Donatello e Bernini sono tra gli scultori che si sono più preoccupati del modo in cui le loro opere sarebbero state percepite, ma lo fu anche un pittore come il Beato Angelico, la cui Crocifissione si intravvede fin dalla strada quando si entra nel chiostro di San Marco a Firenze, e la cui Annunciazione ancora sorprende i visitatori mentre salgono le scale del dormitorio. Non è più così per il Crocifisso dell’Angelico al Louvre, fuori contesto.
Che si tratti degli affreschi degli Eremitani di Padova o della celebre Camera degli Sposi a Mantova, Mantegna è sempre stato attento a interagire col riguardante. Il Cristo morto di Brera è stato concepito per provocare una forte emozione nello spettatore, che si sente in piedi sulla soglia di una camera ardente, guardando il cadavere e chi lo piange. Michelangelo può aver avuto un approccio più idealista che evitava le distorsioni per adattarsi a un punto di vista, ma quando affrescò la volta della Sistina cruciali furono per lui sia la scala delle figure sia le fonti di luce. Aumentò la scala delle figure man mano che procedeva e modificò la tavolozza per le figure in controluce.
Al contrario, Pisanello dipinse il San Giorgio e la principessa come se fosse poi possibile scrutarlo da vicino, mentre era altissimo sopra l’accesso della cappella Pellegrini in Sant’Anastasia, a Verona. La decisione di rimettere quest’affresco staccato nella sua sede originaria, dove gli infiniti dettagli non possono essere apprezzati nemmeno con un buon binocolo, mi sembra perversa. Sicuramente avrebbe avuto più senso mettere in opera una copia e presentare l’affresco nel museo di Castelvecchio, dove Carlo Scarpa applicò un punto di vista purista ormai anacronistico.

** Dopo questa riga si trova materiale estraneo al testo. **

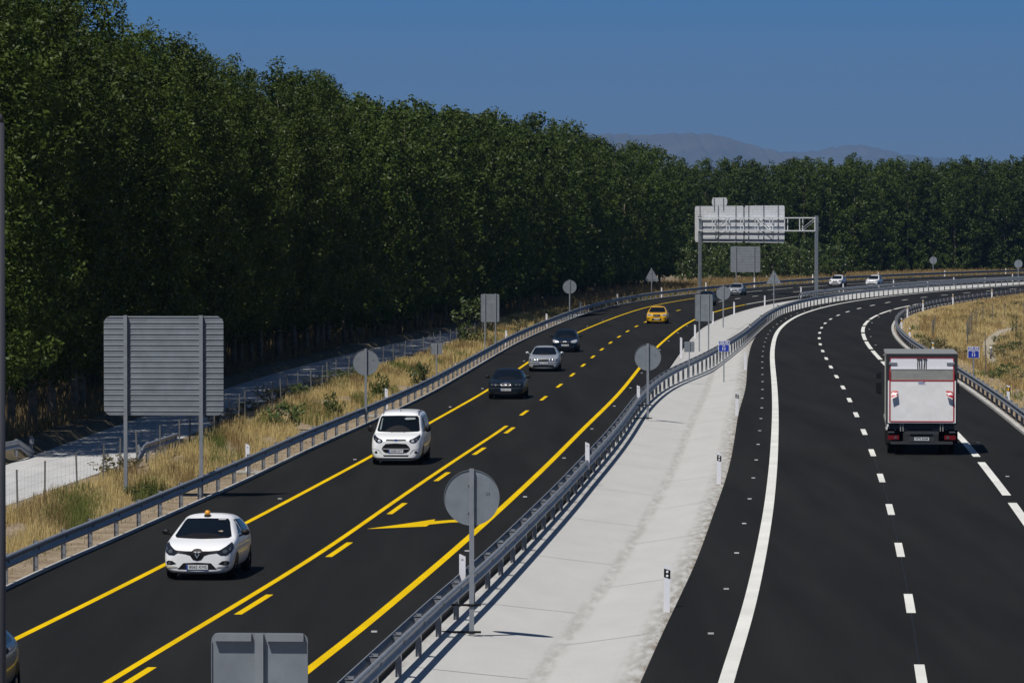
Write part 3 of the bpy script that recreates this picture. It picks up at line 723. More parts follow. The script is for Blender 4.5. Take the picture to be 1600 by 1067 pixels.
def patch(name, poly, axis, bvh, mat, parent, offs=.006, res=.07, sgn=-1, mirror=False, smooth=True):
    """outline projected on the body: axis 'y' looks along +y from the front (sgn -1) or along -y from the rear; axis 'x' from the side"""
    outs = []
    for mir in ((1, -1) if mirror else (1,)):
        bm = bmesh.new()
        pts = [(a * (mir if axis != 'x' else 1), b) for a, b in poly]
        vs = [bm.verts.new((a, b, 0)) for a, b in pts]; bm.faces.new(vs)
        for ax in (0, 1):
            lo = min(p[ax] for p in pts); hi = max(p[ax] for p in pts); t = math.floor(lo / res) * res + res
            while t < hi:
                g = list(bm.verts) + list(bm.edges) + list(bm.faces); co = [0, 0, 0]; no = [0, 0, 0]; co[ax] = t; no[ax] = 1
                bmesh.ops.bisect_plane(bm, geom=g, plane_co=co, plane_no=no, dist=1e-5); t += res
        bmesh.ops.triangulate(bm, faces=bm.faces)
        bad = []
        for v in bm.verts:
            a, b = v.co.x, v.co.y
            if axis == 'y': o_ = Vector((a, sgn * 20, b)); dr = Vector((0, -sgn, 0))
            elif axis == 'z': o_ = Vector((a, b, 20)); dr = Vector((0, 0, -1))
            else: o_ = Vector((mir * 20, a, b)); dr = Vector((-mir, 0, 0))
            h = bvh.ray_cast(o_, dr)
            if h[0] is None: bad.append(v); h = bvh.find_nearest(Vector((a, sgn * 2, b)) if axis == 'y' else Vector((mir * .8, a, b)))
            nrm = h[1] if h[1].dot(dr) < 0 else -h[1]
            v.co = h[0] + nrm * offs
        if name == 'windscreen' or name == 'windscreen_seal':
            A_ = np.array([[1, v.co.z, v.co.x ** 2] for v in bm.verts]); y_ = np.array([v.co.y for v in bm.verts]); k_ = np.linalg.lstsq(A_, y_, rcond=None)[0]; r_ = A_ @ k_
            sh = min(.09, max(0, float((r_ - y_).max())))
            for v, q_ in zip(bm.verts, r_): v.co.y = q_ - sh - (.003 if name == 'windscreen' else 0)
        if name in ('sun_reflection_patch', 'reflection_strip', 'sticker', 'dash_item'):
            for v in bm.verts: v.co.y -= .085
        me = bpy.data.meshes.new(name); 
        bmesh.ops.recalc_face_normals(bm, faces=bm.faces); bm.to_mesh(me); bm.free(); me.materials.append(mat)
        me.polygons.foreach_set('use_smooth', [smooth] * len(me.polygons))
        o = bpy.data.objects.new(name, me); C.objects.link(o); o.parent = parent; outs.append(o)
    return outs
def arc_poly(cx, cz, rx, rz, n=20, a0=0, a1=360): return [(cx + rx * math.cos(math.radians(a0 + (a1 - a0) * i / n)), cz + rz * math.sin(math.radians(a0 + (a1 - a0) * i / n))) for i in range(n if a1 - a0 >= 360 else n + 1)]
def wheel(root, x, y, r, w, rimmat, spokes=5):
    s = 1 if x > 0 else -1
    mb = MB(); prof = [(0.0, r * .64), (.0, r * .9), (.02, r * .97), (.05, r), (w - .05, r), (w - .02, r * .97), (w, r * .9), (w, r * .64)]; n = 28; vs = []; fs = []
    for i in range(n):
        a = 2 * PI * i / n
        for (t, q) in prof: vs.append((x - s * t, y + q * math.cos(a), r + q * math.sin(a)))
    k = len(prof)
    for i in range(n):
        for j in range(k - 1): fs.append((i * k + j, i * k + j + 1, ((i + 1) % n) * k + j + 1, ((i + 1) % n) * k + j))
    mb.add(vs, fs, smooth=True); wl = mb.build('wheel', M['rubber'], root)
    rb = MB(); rb.cyl((x - s * .06, y, r), (x - s * .12, y, r), r * .64, n=24); rb.cyl((x - s * .01, y, r), (x - s * .06, y, r), .06, n=12)
    for i in range(spokes):
        a = 2 * PI * i / spokes + .3; c_ = Vector((0, math.cos(a), math.sin(a))); t_ = Vector((0, -math.sin(a), math.cos(a)))
        b0 = Vector((x - s * .035, y, r)); q = [b0 + c_ * .05 + t_ * .035, b0 + c_ * r * .62 + t_ * .03, b0 + c_ * r * .62 - t_ * .03, b0 + c_ * .05 - t_ * .035]
        rb.add([*q, *[p - Vector((s * .03, 0, 0)) for p in q]], [(0, 1, 2, 3), (4, 7, 6, 5), (0, 4, 5, 1), (1, 5, 6, 2), (2, 6, 7, 3)])
    rb.build('rim', rimmat, wl)
def ellipsoid(mb, c, d, n=10, m_=7, M_=None):
    vs = []; fs = []
    for j in range(m_ + 1):
        ph = PI * j / m_
        for i in range(n):
            a = 2 * PI * i / n; vs.append((c[0] + d[0] / 2 * math.sin(ph) * math.cos(a), c[1] + d[1] / 2 * math.sin(ph) * math.sin(a), c[2] + d[2] / 2 * math.cos(ph)))
    for j in range(m_):
        for i in range(n): fs.append((j * n + i, (j + 1) * n + i, (j + 1) * n + (i + 1) % n, j * n + (i + 1) % n))
    mb.add(vs, fs, M_, True)
def make_car(S, label, cat='car', px=None, py=None, rz=0, name='saloon_car'):
    p = at(px, py); root = thing(name, label, cat, p, rz)
    L, W, H = S['L'], S['W'] / 2, S['H']; paint = S['paint']; g = S.get('g', {})
    hb, hc = S['hood_front'], S['cowl']           # hood leading edge height, cowl height
    wy0, wy1 = S['wind']                          # windscreen base and top, distance from the nose
    belt = S.get('belt', hc - .02); wr = S['roof_w'] / 2; wb = W * .95; rear = S['rear']
    st = [(0.0, .22, W * .60, hb - .22, W * .58, hb - .13, W * .48),
          (.05, .16, W * .82, hb - .16, W * .77, hb - .06, W * .66),
          (.20, .15, W * .95, hb - .08, W * .90, hb + .0, W * .77),
          (.50, .15, W * .99, hb + (hc - hb) * .32, W * .955, hb + (hc - hb) * .50, W * .82),
          (wy0 - .12, .18, W, belt - .05, W * .96, hc - .02, W * .82),
          (wy0 + .06, .18, W, belt - .02, W * .955, hc + .07, W * .79),
          ((wy0 + wy1) / 2, .18, W, belt, W * .95, hc + (H - hc) * .54, (W * .80 + wr) / 2),
          (wy1, .18, W, belt + .01, W * .95, H - .065, wr),
          (wy1 + .35, .18, W, belt + .02, W * .95, H - .012, wr), (L * .55, .18, W, belt + .03, W * .95, H, wr)]
    if rear == 'hatch':
        st += [(L * .74, .18, W, belt + .04, W * .95, H - .02, wr * .98), (L * .88, .20, W * .98, belt + .05, W * .93, H - .10, wr * .93),
               (L - .18, .24, W * .93, belt + .02, W * .88, H - .30, wr * .9), (L - .05, .28, W * .86, belt - .08, W * .82, belt + .08, wr * .9), (L, .34, W * .72, belt - .25, W * .70, belt - .15, W * .6)]
    elif rear == 'van':
        st += [(L * .8, .2, W, belt + .03, W * .95, H, wr), (L - .2, .22, W * .98, belt + .03, W * .94, H - .03, wr), (L - .05, .26, W * .95, belt, W * .92, H - .16, wr * .95), (L, .32, W * .85, belt - .1, W * .85, H - .5, wr * .9)]
    else:
        st += [(L * .64, .18, W, belt + .03, W * .95, H - .03, wr * .97), (L * .74, .18, W, belt + .03, W * .95, belt + (H - belt) * .5, W * .78), (L * .80, .19, W, belt + .02, W * .94, belt + .06, W * .76),
               (L * .90, .20, W * .97, belt - .02, W * .91, belt + .04, W * .74), (L - .08, .24, W * .92, belt - .08, W * .87, belt + .0, W * .72), (L, .32, W * .78, belt - .25, W * .72, belt - .15, W * .6)]
    st = [(s[0] - 0.0, *s[1:]) for s in st]
    body, bvh = body_mesh(st, 'body', paint, root)
    P = lambda nm, poly, mat, par=body, **k: patch(nm, poly, 'y', bvh, mat, par, **k)
    # windscreen (rounded trapezoid), as glass
    zb_, zt_ = S.get('glass_z', (hc + .03, H - .10)); wbt, wtp = S['glass_w']
    r = .05
    ws = [(-wbt + r, zb_), (0, zb_ - .015), (wbt - r, zb_), (wbt, zb_ + r * .8), (wtp, zt_ - r), (wtp - r, zt_), (0, zt_ + .012), (-wtp + r, zt_), (-wtp, zt_ - r), (-wbt, zb_ + r * .8)]
    gl = P('windscreen', ws, M['glass'], root, res=.12)[0]
    fr = [(x * 1.025, zb_ + (z - zb_) * 1.02 - .006) for x, z in ws]; P('windscreen_seal', fr, M['black_plastic'], gl, offs=.003, res=.12)
    # side windows
    x = 'x'; zt2 = H - .12
    if rear == 'van': sw = [[(wy0 + .35, belt + .06), (wy0 + 1.35, belt + .06), (wy0 + 1.35, zt2 - .05), (wy1 + .25, zt2 - .05)]]
    else:
        mid = L * .52; e = L * .80 if rear == 'hatch' else L * .735
        sw = [[(wy0 + .42, belt + .05), (mid - .04, belt + .07), (mid - .04, zt2), (wy1 + .22, zt2 - .02)], [(mid + .04, belt + .07), (e, belt + .10), (e - .22, zt2 - .04), (mid + .04, zt2)]]
    for q in sw: patch('side_window', q, 'x', bvh, M['glass'], root, res=.15, mirror=True)
    # wheel arches and wheels
    rw = S.get('wheel_r', .31); fy, ry = S.get('axle', (.85, L - .72))
    for yy in (fy, ry):
        patch('wheel_arch', [p_ for p_ in arc_poly(yy, rw, rw + .045, rw + .045, 20, -18, 198)], 'x', bvh, M['black_plastic'], body, res=.12, mirror=True, offs=.004)
        for s in (-1, 1): wheel(root, s * (W * .955), yy, rw, .21, S.get('rimmat', M['rim']))
    ub = MB(); ub.box((0, L / 2, .2), (W * 1.5, L * .86, .12)); ub.build('underbody', M['black_plastic'], root)
    # mirrors
    mz = hc + .06 if rear != 'van' else hc + .10; ms = S.get('mirror', (.22, .14, .15)); mm = S.get('mirror_mat', M['black_plastic'])
    for s in (-1, 1):
        mb = MB(); ellipsoid(mb, (s * (W + ms[0] * .42), wy0 + .38, mz + .02), (ms[0], ms[1], ms[2])); mb.cyl((s * (W - .06), wy0 + .38, mz - .07), (s * (W + .05), wy0 + .38, mz - .02), .025, n=6)
        mb.build('wing_mirror', mm, root)
    # face
    for nm, poly, mat, mir, o_ in S['face']: P(nm, poly, mat, body if nm not in ('headlight', 'grille') else root, mirror=mir, offs=o_, res=.06)
    # door seams on the side
    for yy in (wy0 + .25, L * .52, L * .76 if rear == 'hatch' else L * .72): patch('door_seam', [(yy, .3), (yy + .008, .3), (yy + .008, belt), (yy, belt)], 'x', bvh, M['black_plastic'], body, offs=.002, mirror=True)
    # plate
    pz = S['plate'][0]; h = bvh.ray_cast(Vector((0, -5, pz)), Vector((0, 1, 0))); y_ = h[0].y - .012
    mb = MB(); mb.box((0, y_, pz), (.52, .014, .11)); pl = mb.build('number_plate', M['plate'], root)
    mb = MB(); mb.box((-.24, y_ - .0085, pz), (.04, .003, .105)); mb.build('plate_strip', M['eu_blue'], pl)
    if S['plate'][1]: text_mesh(S['plate'][1], .095, M['ink'], pl, (.022, y_ - .009, pz), bold=.0, width=.42)
    lz = S.get('wiper_z', zb_ + .02)
    wp = MB()
    for x0 in (-.55, .05):
        a = bvh.ray_cast(Vector((x0, -5, lz)), Vector((0, 1, 0)))[0]; b = bvh.ray_cast(Vector((x0 + .5, -5, lz + .015)), Vector((0, 1, 0)))[0]
        if a and b: wp.cyl(a + Vector((0, -.02, .0)), b + Vector((0, -.02, .0)), .008, n=5)
    wp.build('wiper', M['black_plastic'], body)
    return root, body, bvh, P
def diamond(parent, x, y, z, s):
    mb = MB(); pts = [(0, 1), (.62, 0), (0, -1), (-.62, 0)]; vs = []
    for k, yy in ((1, 0), (1, -.018), (.55, -.018), (.55, 0)):
        for a, b in pts: vs.append((x + a * s * k, y + yy, z + b * s * k))
    fs = []
    for r_ in range(3):
        for i in range(4): fs.append((r_ * 4 + i, r_ * 4 + (i + 1) % 4, r_ * 4 + 4 + (i + 1) % 4, r_ * 4 + 4 + i))
    mb.add(vs, fs); return mb.build('emblem', M['chrome'], parent)
def oval_badge(parent, x, y, z, w, h, mat):
    mb = MB(); mb.prism(arc_poly(x, z, w, h, 20), y - .012, y); o = mb.build('emblem', M['chrome'], parent)
    m2 = MB(); m2.prism(arc_poly(x, z, w * .84, h * .8, 20), y - .016, y - .012); m2.build('emblem_field', mat, o)
def fx(bvh, x, z): 
    h = bvh.ray_cast(Vector((x, -5, z)), Vector((0, 1, 0))); return h[0].y if h[0] else 0.1
BK, GR, LD, LC, LG, CH = M['black_plastic'], M['grille'], M['lamp_dark'], M['lamp_clear'], M['lamp_glass'], M['chrome']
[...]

Tra le pale d’altare che risentono di più della loro musealizzazione per me ci sono quelle che hanno perso delle cornici importanti, parti integranti della loro concezione. Un caso limite è la pala di Bellini per San Giobbe a Venezia, che alle Gallerie dell’Accademia è esposta troppo bassa e soprattutto senza la mostra marmorea che Bellini incorporò come prosecuzione fisica della cappella dipinta in cui stanno le figure.
Tiziano e la monetina
C’è poi la questione dell’illuminazione. Ogni volta che vado a San Salvatore a Venezia per sedermi davanti all’Annunciazione di Tiziano, ancora nella mostra marmorea probabilmente disegnata da Jacopo Sansovino, cerco di vederla con la luce del mattino, per apprezzarla come parte integrante dell’interno della chiesa, e lascio cadere la monetina per illuminarla solo in un secondo momento. La luce artificiale altera completamente l’armonia dei colori. Tiziano – come Masaccio nella Cappella Brancacci o Caravaggio in San Luigi dei Francesi – non avrebbe certo mai pensato a come sarebbero apparse le sue opere sotto una forte luce artificiale.
Le guide turistiche di una volta indicavano il momento migliore della giornata per vedere le opere d’arte ed è compito di chi lavora nei musei resistere alla tentazione di illuminare le opere in modo eccessivo. Ma siamo onesti: viviamo in un mondo in cui i visitatori chiedono soprattutto condizioni di accessibilità ottimale e dove gli effetti della luce artificiale e i colori saturi delle pubblicità si contendono la loro momentanea attenzione.